The fishing here has been getting better the past few days. The U.S. Corps of Army Engineers and the Southwestern Power Administration have cut back a little on the power generation. They are still running generators but only one in the morning and then two or three in the afternoon.

I had some time to do some different types of fishing this past week. The first day when there was only one generator running I fished with Miracle flies, San Juan Worms, and Bead Head Scuds catching fish on all three flies. The fly that produced the most fish was the tan Bead Head Scud. Fishing this is pretty easy. Using a large indicator with a AAA size split on 4x or 5x tippit about four to five foot deep, dead drifting it down the lake.

I also fished a few jigs. The best one for me was the 3/32-ounce, sculpin and ginger. This is a great way to catch some bigger trout if you don’t like drifting. This is more like fishing for Largemouths, letting the jig sink to the bottom and bouncing it off the bottom as you retrieve it back. Many of the fish eat it on the fall, so you have to pay close attention to your line.

I had some fun fishing with something new for me, a Rapala X-Rap. This was great fun! I was using a size eight and a size six both gold. They are very easy to fish. All you do is cast them out as far as you can and the reel them back in as fast as you can, stopping every few feet. I had many fish case with a couple of very big browns taking a couple shots at it. During that time I caught six browns all in the 14- to 18-inch range along with a bunch of rainbows.

I  (Phil) got out this morning and boated to the dam about 9 a.m.  If you look at the schedule with here- see sharp dip and then a sharp rise almost immediately after the drop this morning.

I boated past rebar just as it was dropping and got up to the cable before they dropped it, almost shutting it down.  Bill said he called the dam at 10 a.m. and the recording said “zero units.” Not so.  I kept an eye on the face on the dam where the turbines are because I knew they’d slowed it WAY down.  If they were going to shut it down completely, I would have had to get out of the area so as to not get stuck.  (I was in a G-3, and it gets too shallow to go through the rebar area with a boat that size with no generation.)  But one unit was never shut  down, and there was always just a little flow.  It was great fish fly fishing both for the level and flow I had for a short time.

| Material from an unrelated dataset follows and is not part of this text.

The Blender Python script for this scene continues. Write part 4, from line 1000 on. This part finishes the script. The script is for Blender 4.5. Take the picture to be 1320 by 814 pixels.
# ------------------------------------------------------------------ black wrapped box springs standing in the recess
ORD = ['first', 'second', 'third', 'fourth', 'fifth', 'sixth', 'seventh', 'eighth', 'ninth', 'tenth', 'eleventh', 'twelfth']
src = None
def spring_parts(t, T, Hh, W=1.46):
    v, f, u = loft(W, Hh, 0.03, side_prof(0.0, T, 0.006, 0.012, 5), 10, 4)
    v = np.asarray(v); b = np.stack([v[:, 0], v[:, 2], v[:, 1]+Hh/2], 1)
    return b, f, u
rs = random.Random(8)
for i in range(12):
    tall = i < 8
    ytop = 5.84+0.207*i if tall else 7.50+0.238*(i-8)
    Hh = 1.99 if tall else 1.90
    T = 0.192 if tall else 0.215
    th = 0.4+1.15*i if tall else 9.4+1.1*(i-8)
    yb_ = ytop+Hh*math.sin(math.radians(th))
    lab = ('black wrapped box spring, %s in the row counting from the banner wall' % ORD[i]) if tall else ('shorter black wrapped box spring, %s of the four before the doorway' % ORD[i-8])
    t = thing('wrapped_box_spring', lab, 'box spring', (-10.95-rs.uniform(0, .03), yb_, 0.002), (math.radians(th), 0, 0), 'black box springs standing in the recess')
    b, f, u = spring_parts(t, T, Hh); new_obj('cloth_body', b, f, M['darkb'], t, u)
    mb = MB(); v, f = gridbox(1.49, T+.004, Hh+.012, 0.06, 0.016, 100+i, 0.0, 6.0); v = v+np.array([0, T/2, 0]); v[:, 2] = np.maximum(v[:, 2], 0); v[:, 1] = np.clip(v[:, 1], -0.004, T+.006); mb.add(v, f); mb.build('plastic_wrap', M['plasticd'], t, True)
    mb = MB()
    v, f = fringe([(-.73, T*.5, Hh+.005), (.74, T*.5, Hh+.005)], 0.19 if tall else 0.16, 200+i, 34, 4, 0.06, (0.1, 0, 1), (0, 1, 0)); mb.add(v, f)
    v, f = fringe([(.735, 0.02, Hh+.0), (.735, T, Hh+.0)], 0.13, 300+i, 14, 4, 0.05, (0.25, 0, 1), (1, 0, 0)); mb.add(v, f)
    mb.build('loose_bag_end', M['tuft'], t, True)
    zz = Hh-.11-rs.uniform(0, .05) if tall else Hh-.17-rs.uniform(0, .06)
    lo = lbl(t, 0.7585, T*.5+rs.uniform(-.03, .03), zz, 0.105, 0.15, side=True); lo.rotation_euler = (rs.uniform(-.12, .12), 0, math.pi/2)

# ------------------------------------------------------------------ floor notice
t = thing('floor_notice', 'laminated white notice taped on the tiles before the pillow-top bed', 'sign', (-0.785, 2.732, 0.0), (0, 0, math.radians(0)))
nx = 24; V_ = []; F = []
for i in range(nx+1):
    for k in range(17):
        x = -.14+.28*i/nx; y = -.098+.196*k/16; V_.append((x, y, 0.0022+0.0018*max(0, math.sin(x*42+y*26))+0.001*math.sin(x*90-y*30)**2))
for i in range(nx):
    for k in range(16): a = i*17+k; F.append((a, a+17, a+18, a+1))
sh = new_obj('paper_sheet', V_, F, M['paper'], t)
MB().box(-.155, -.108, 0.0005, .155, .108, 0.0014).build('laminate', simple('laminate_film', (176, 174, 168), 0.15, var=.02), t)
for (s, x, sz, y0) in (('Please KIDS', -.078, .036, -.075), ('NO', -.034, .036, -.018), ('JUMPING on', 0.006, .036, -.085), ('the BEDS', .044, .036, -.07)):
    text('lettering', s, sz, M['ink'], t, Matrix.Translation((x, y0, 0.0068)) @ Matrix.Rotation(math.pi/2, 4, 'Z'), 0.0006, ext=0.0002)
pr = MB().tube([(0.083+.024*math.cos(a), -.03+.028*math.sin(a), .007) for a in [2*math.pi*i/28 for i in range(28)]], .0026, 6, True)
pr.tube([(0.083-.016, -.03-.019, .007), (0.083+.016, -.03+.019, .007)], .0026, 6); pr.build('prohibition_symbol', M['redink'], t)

I tied on a #16 black/nickel zebra, 6x fluorocarbon tippet and a palsa 36 inches above the fly and worked the south or bluff bank from the cable down to the island.  I caught may be 15 rainbows, most small, but had some real nice ones including this one about 17 inches.

They blew the horn and water started to flow.  I switched to a white 1/8th-ounce jig and started at the cable and north side of center.  Had a nice rainbow on the first cast.   I snapped a pic and headed back up.

Another cast, another beefy rainbow.  These trout were fat, unlike the ones I’d seen a few weeks ago before the hard, high water we had after our 5-inch rain.  I snapped another pic and headed back to the cable.

Another cast, another bigger rainbow.  This one had some shoulders.   I swooped it up  in the net and swung it around into the boat for a pic, but as I took it out of the net,  out came the jig and off darted the fish — without its photo shoot.  Dang!  This was a perfect rainbow,  big and bright.  Wish you could have seen it.

By this time it was time to head back and save the satisfaction of a big catch for another day.